Please stand for the off-key singing of our National Anthem.

It started, as do most great stories and likely all bocce tournaments, with drinking. Beer. Wine. Bug’s Blender Surprise. Ever the foreward-thinking hosts, Aunts Susan and Pearl busily squirreled away the Bordeaux in a trunk for a post-match celebration.

In short order, the participants’ minds were properly lubricated, their bodies uncalibrated. Soon, the smack talking commenced, followed by the selection of teams by random draw. (Or so the New Girl was led to believe.) Then more drinking, trash talking, in-fighting and the singing of The Star Spangled Banner.

As they do every year, the contestants came from far and away. Friends from Elmira and Ithaca, cousins from Canada and Brooklyn, a sister named Fred and her beau from Jersey City, all to test their wit, skill and the flex of their right wrists in a tournament to top all tournaments: The Annual Hanley Family 4th of July Bocce Tournament. Or the AHF4JBT for short.

They came wearing ironic T-shirts, American flag deely boppers or very little at all. These players came to be noticed, to stand out. One gentleman went so far as to propose to his girlfriend—a coveted member of the Hanley Clan—mere weeks before the event, both to insure his place in the annual gala and to swipe a bit of conversational thunder from last year’s defending champions. (Congratulations, Norah and John!)

shirt

Bomber brings the noise.

As they have every July 4th since Uncle Bubby dug his world-class lakeside course, they came for a shot at drinking from the coveted Hanley Cup and asserting 365 days of familial dominance. Oh … right … and to celebrate that whole independence from Britain thing. Yay, fireworks!

This year was no different. They came. They drank. They bocce’d. But this year, the Hanleys invited an outsider — and one with her own blog, a long plane ride home and an overactive, self-aggrandizing imagination — into their midst.

By game’s end, this stranger knew why she had been brought here, to this magical land by the lake: to write about one team, a team of legend. A team filled with promise and players and Pat Hanley, a former champion. A team with  chemistry not seen since the 125-win 1998 Yankees. A team that would surely, one day pose for magazine covers (ESPN The Magazine’s Body Issue 2014?!), and a feature in Bocce Weekly.

That team, of course, was Team 3. Alana, Alyssa, Mary and Pat. But this isn’t a story about greatness.

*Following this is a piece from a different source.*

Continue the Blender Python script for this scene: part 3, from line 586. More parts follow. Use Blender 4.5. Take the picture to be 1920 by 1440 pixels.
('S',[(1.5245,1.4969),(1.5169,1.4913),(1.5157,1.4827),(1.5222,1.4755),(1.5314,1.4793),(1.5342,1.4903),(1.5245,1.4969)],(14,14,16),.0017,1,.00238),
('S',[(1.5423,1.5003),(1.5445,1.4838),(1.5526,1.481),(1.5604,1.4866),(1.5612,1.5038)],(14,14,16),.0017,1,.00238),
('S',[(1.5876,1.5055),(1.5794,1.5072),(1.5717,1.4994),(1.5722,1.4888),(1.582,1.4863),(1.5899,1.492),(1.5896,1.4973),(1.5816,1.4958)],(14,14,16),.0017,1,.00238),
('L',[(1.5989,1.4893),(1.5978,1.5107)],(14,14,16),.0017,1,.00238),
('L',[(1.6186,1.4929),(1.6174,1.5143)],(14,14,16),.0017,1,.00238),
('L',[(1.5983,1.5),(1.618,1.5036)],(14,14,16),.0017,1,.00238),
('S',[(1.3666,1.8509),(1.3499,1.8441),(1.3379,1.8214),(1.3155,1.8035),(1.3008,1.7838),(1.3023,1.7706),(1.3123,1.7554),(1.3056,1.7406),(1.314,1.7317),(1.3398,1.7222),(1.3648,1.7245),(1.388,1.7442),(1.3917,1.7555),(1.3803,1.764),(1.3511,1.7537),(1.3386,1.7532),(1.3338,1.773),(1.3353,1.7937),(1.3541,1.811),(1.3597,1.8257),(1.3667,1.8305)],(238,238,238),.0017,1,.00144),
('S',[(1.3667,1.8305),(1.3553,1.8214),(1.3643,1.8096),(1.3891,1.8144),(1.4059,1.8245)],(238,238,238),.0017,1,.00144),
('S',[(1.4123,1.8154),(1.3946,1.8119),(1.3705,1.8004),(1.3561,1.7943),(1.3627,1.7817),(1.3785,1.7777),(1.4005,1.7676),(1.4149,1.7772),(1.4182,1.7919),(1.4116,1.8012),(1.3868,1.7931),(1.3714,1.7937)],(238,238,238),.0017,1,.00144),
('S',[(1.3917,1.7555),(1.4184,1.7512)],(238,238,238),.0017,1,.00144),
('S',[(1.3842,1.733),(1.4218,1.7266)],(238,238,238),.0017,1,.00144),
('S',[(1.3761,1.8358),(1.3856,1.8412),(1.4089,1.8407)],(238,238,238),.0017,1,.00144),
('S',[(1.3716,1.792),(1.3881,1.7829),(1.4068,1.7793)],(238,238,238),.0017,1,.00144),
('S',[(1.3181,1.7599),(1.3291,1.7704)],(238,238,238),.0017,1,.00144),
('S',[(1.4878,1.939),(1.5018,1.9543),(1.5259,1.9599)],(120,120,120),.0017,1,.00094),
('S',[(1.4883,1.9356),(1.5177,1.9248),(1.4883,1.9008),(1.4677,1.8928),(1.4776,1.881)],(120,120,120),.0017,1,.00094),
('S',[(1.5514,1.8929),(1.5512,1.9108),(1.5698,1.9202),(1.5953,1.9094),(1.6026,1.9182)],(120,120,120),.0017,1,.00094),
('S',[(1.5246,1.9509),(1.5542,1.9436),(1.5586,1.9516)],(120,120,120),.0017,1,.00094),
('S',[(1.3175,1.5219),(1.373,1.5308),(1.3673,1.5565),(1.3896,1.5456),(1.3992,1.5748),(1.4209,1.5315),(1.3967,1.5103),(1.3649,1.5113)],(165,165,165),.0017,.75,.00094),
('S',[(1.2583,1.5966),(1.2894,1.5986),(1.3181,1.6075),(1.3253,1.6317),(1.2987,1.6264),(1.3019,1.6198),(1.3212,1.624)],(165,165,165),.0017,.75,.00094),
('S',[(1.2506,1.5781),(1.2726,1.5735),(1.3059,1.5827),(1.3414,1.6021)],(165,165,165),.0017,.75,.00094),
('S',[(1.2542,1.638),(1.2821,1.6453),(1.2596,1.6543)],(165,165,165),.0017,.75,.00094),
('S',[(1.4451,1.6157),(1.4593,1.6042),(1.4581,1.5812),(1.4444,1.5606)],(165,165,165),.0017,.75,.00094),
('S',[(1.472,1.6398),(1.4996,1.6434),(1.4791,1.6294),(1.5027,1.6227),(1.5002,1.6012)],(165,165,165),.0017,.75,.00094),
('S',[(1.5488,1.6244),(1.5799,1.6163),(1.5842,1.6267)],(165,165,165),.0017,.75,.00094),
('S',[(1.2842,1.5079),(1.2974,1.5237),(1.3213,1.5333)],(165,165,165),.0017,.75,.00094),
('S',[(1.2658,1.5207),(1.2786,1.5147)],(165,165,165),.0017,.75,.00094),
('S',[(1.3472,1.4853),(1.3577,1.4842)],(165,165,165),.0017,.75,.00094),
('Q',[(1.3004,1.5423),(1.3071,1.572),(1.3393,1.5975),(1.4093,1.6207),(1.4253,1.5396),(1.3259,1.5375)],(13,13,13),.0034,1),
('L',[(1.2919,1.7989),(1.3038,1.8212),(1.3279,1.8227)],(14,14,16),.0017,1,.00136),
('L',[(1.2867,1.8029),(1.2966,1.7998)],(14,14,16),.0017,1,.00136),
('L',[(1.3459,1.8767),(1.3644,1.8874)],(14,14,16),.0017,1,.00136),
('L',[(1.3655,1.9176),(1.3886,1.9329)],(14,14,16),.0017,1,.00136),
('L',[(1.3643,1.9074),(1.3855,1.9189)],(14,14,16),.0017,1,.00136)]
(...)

It’s a story about the team that won.

winning

The Commissioner presents the 2014 winners with the coveted Hanley Cup. “Don’t drink from it! It’s filled with bugs! Just like the hats!!”

And that team, of course, was Team 1. The Four Horsemen (Horsepeople?) of the Finger Lakes. Sarah. Jordo. Billsy. Rich.

In Round 1, they galloped over Team 6. [Hey Hanleys — How about livelier team names next year?] In the semifinals, they trotted around Team 3. And in the final match, they barrel raced and Gymkhana’d past the seemingly unbeatable Team 2, four players who earlier in the day posted the first 15-0 shutout in AHF4JBT history.

(This incredible statistic was recently verified by the International Bocce Federation, the sport’s highest governing body.)

The Team 1 defeat of Team 2 was the upset of the century. Bigger than the Jets winning Super Bowl III. Bigger than Douglas KO’ing Tyson. Bigger than the Miracle on Ice. This was the Miracle on Gravel.

In their defeat, the members of Team 2 were gracious. Nannette … Bobbi … Eric and David Bills. They didn’t go down easy. But they were humble. Honorable. Good sports.

“This is B—-**! I want a rematch,” said Team 2 captain Nannette Hanley. “I want them tested. All of them. I think they’re using PEDs. I don’t know what PEDs are. But if they beat us, they’re definitely using them. Give … me … that … Cup.”

Not to worry, Nannette. You need wait only 361 days till the next match. Team 1, glory is yours until then.

me

Be forewarned: This is what happens when an outsider attempts to infiltrate the Hanley compound … Anyone wanna let me outta here? It’s tough to type.